''Changing Lanes'' has the sweetest weekend. The Ben Affleck thriller tops the Cameron Diaz romantic comedy

By Dave Karger
April 14, 2002 at 04:00 AM EDT

In the battle between the guy movie and the chick flick, the men won handily. The thriller ”Changing Lanes,” starring Ben Affleck and Samuel L. Jackson, topped the box office this weekend with $17.6 million, according to studio estimates. The film, about two New Yorkers who try to make each other’s lives miserable after a fender-bender, had several things going for it: strong reviews, a fascinating concept, and wide demographic appeal — simply put, Affleck drew women while Jackson brought in African-American audiences. All those factors helped the film easily beat its two female-driven competitors.

Second place went to Jodie Foster’s hit drama ”Panic Room,” which slid one notch after two weeks at the top slot. Benefiting from positive audience reviews, the study in claustrophobia fell 39 percent to $11.3 million. Surprisingly, that figure put it ahead of Cameron Diaz’s new romantic comedy, ”The Sweetest Thing,” which managed a $10 million debut, a bit lower than analysts’ expectations. Though studio ads sold the film, about a hottie (Diaz) who has trouble wooing her new crush, as a kind of ”There’s Something Else About Mary,” audiences didn’t bite in huge numbers. If the numbers hold, however, ”Sweetest” will be Diaz’s fifth double-digit opening in a row, which is still pretty, um, sweet.

Rounding out the top five were two family favorites that have shown tiny drops from week to week.

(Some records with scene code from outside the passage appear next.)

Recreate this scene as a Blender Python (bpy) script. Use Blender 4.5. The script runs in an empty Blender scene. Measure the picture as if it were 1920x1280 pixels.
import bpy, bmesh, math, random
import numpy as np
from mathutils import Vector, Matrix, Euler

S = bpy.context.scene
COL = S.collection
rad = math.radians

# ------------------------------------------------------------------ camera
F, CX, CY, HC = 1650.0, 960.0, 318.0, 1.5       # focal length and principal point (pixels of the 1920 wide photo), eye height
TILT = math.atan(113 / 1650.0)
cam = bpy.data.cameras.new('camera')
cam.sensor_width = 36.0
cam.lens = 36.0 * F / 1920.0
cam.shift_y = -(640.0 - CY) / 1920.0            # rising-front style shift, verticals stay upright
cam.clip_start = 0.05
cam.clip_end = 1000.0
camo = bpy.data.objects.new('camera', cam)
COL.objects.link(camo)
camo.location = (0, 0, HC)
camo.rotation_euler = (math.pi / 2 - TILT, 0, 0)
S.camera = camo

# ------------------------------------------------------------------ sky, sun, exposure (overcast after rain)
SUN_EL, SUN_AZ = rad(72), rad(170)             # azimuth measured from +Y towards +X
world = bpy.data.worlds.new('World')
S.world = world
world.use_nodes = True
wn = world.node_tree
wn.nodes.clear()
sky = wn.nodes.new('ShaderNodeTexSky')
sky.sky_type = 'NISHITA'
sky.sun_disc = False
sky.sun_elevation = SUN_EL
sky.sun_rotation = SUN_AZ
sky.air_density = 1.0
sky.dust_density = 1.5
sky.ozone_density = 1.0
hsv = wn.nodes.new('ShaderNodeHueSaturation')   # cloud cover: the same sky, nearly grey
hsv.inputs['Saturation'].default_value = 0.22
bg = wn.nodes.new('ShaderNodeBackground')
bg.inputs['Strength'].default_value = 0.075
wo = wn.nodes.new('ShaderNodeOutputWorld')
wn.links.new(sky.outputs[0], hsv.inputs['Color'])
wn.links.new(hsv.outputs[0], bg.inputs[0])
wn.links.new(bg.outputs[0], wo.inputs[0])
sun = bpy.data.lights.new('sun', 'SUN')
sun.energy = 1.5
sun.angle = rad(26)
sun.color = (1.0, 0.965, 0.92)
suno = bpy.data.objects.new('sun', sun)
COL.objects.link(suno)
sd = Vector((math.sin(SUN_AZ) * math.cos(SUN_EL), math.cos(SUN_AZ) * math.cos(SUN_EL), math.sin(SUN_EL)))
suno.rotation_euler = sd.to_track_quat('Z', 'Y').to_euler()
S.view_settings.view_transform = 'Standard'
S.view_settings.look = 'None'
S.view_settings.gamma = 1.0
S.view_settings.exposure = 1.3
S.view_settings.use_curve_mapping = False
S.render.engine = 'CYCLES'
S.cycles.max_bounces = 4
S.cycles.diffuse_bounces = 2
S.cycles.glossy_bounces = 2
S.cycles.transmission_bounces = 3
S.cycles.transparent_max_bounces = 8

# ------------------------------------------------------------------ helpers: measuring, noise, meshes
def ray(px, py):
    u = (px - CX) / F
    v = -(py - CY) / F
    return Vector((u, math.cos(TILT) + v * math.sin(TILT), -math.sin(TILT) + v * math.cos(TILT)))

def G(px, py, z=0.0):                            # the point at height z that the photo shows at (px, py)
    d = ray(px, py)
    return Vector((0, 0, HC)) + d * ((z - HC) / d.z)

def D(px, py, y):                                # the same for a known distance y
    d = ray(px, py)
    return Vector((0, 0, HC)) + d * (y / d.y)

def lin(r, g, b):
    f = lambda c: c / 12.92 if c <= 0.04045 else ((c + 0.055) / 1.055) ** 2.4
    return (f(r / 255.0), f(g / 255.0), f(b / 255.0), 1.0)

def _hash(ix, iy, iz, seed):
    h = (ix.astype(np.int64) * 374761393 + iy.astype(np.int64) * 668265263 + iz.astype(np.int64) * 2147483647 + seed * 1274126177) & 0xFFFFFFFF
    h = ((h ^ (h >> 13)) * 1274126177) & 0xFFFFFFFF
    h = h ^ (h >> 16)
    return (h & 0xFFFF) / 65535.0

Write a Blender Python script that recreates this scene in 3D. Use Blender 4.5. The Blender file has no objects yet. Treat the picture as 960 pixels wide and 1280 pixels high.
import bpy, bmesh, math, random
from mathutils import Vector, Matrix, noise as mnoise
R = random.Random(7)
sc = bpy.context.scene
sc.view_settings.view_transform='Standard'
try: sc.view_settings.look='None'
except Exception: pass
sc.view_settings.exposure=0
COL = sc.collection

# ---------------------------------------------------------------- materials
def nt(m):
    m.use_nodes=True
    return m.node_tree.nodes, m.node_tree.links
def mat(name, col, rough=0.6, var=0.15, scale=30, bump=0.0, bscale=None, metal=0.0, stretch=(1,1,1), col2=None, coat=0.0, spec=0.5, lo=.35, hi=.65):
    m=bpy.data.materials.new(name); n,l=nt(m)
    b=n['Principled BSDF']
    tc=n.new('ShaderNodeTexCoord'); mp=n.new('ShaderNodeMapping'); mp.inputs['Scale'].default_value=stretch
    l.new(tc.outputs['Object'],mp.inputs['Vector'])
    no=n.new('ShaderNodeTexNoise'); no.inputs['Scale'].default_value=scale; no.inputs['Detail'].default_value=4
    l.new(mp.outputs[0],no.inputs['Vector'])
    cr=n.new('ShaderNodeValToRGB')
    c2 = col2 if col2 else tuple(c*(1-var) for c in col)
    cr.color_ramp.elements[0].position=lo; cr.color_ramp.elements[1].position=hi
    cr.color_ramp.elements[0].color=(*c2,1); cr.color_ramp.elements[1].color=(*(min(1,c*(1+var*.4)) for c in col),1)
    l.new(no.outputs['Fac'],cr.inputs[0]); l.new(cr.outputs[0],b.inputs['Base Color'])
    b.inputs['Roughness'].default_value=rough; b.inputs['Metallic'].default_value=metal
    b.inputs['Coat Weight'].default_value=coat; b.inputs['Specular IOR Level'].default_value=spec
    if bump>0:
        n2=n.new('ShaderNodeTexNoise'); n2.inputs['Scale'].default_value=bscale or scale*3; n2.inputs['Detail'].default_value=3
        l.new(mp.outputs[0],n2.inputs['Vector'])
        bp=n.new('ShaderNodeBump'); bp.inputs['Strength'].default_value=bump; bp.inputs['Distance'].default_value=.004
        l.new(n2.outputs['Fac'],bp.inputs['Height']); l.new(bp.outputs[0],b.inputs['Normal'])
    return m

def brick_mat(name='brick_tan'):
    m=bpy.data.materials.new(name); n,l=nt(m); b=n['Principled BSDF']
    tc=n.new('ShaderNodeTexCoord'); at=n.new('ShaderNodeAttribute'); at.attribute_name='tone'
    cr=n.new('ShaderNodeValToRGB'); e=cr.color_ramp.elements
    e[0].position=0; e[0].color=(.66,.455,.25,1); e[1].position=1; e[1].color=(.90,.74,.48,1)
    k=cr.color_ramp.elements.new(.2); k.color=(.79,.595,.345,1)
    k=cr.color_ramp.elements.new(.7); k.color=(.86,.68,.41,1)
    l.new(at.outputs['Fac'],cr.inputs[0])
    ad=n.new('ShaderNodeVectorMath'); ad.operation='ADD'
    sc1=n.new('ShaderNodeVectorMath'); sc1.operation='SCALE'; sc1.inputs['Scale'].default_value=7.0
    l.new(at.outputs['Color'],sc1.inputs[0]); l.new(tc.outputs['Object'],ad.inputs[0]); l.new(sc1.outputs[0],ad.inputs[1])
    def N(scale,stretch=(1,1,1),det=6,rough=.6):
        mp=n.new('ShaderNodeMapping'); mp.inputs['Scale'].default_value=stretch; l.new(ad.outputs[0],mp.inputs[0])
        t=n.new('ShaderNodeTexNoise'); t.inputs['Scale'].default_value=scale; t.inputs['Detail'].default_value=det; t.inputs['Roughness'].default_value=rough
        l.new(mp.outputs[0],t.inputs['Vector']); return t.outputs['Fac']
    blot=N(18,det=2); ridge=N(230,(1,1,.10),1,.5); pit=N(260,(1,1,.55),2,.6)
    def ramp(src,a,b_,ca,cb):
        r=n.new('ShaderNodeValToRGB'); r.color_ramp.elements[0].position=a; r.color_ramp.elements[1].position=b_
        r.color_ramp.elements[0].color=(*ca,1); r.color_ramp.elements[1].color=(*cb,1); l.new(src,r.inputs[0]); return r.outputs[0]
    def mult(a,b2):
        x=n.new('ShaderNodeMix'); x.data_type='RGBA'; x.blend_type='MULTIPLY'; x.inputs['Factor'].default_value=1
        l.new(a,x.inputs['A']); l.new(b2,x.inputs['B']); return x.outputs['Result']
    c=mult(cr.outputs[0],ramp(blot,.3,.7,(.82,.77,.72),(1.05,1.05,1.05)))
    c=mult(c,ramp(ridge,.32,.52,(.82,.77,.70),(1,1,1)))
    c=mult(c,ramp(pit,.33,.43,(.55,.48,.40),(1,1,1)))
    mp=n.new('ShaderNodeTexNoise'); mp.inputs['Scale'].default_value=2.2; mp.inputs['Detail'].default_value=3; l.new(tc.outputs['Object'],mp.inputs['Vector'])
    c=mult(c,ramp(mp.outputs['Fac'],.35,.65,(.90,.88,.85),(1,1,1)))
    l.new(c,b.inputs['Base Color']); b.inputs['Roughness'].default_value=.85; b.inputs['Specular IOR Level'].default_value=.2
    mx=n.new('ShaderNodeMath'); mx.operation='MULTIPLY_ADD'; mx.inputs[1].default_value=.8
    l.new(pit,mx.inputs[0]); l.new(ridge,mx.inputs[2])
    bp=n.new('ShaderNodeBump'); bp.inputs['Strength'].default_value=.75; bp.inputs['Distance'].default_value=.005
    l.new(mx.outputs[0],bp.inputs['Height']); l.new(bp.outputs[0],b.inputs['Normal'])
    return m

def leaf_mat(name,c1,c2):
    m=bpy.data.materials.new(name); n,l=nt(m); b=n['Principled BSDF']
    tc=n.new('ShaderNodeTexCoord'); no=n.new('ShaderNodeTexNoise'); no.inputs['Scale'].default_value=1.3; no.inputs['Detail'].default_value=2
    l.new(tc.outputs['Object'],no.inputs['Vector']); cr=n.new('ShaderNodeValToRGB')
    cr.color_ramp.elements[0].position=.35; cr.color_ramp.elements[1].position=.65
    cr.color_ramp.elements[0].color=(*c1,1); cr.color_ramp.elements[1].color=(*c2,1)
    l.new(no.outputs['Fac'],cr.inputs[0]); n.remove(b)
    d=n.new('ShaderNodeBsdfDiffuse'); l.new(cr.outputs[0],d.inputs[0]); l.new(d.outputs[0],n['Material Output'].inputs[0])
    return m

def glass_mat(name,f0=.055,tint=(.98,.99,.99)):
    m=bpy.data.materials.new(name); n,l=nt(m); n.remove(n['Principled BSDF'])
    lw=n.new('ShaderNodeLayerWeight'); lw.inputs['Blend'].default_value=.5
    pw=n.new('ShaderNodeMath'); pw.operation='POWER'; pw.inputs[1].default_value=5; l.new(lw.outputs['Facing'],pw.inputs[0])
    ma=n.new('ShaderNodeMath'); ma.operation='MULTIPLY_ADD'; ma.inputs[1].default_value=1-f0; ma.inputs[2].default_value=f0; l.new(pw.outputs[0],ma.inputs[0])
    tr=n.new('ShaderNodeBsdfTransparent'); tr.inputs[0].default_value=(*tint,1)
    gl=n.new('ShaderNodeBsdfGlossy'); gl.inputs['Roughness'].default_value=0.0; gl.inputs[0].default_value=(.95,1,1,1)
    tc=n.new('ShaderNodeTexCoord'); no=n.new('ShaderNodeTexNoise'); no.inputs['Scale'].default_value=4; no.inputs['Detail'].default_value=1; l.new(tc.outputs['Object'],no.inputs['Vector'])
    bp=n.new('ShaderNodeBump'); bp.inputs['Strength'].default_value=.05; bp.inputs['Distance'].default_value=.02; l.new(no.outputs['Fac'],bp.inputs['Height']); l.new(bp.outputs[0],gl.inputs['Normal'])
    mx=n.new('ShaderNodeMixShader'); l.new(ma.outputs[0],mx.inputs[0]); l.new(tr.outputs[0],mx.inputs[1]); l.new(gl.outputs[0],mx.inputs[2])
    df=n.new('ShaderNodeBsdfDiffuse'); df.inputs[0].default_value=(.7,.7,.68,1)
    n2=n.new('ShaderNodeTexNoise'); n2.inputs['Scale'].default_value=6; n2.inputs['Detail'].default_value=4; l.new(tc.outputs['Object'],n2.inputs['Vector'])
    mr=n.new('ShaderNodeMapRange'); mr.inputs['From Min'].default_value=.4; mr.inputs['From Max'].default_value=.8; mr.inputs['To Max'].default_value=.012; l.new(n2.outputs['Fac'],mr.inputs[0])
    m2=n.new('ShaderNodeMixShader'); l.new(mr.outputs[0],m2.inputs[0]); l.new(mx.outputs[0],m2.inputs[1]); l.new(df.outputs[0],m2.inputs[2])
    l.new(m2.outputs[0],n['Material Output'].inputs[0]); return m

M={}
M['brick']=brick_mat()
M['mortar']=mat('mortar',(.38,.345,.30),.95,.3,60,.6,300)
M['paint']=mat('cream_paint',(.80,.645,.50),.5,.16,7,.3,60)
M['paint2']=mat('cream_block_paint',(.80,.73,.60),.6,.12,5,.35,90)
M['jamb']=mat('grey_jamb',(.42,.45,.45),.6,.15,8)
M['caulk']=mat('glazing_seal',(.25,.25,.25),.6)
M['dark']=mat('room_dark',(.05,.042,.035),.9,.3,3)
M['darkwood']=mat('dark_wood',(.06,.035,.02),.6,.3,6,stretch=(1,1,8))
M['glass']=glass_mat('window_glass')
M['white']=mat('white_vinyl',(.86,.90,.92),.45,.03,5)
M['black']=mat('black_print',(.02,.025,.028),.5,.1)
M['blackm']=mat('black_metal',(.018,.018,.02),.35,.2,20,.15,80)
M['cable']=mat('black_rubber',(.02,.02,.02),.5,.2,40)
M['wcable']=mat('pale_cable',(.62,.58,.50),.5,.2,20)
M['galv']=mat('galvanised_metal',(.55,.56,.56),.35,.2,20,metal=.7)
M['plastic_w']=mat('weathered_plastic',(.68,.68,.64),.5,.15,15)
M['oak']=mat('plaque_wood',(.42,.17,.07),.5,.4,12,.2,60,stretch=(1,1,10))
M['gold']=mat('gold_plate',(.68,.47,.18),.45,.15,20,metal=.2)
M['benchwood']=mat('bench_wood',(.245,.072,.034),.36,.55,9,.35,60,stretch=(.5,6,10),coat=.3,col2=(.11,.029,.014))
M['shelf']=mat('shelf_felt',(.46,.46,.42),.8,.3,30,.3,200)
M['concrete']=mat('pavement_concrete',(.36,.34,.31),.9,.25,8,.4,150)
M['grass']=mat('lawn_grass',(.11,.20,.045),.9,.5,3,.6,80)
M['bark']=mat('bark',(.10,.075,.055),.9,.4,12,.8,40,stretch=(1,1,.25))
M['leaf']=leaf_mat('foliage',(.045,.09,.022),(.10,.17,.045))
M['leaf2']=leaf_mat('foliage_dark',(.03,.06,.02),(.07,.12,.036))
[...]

Fox’s computer animated ”Ice Age” topped the $150 million mark, falling 36 percent to $8.7 million in its fifth week. And Dennis Quaid’s word-of-mouth baseball hit ”The Rookie” slipped 31 percent to $8.1 million, bringing its three-week total to an impressive $45.4 million.

That pushed Ashley Judd’s courtroom drama ”High Crimes” out of the top five in only its second week, as it fell 43 percent to $8 million. And Bill Paxton’s horror thriller ”Frailty,” which opened in semi-wide release, grossed only $4.2 million, tying for eighth place with the second weekend of ”National Lampoon’s Van Wilder.” Now, that’s scary.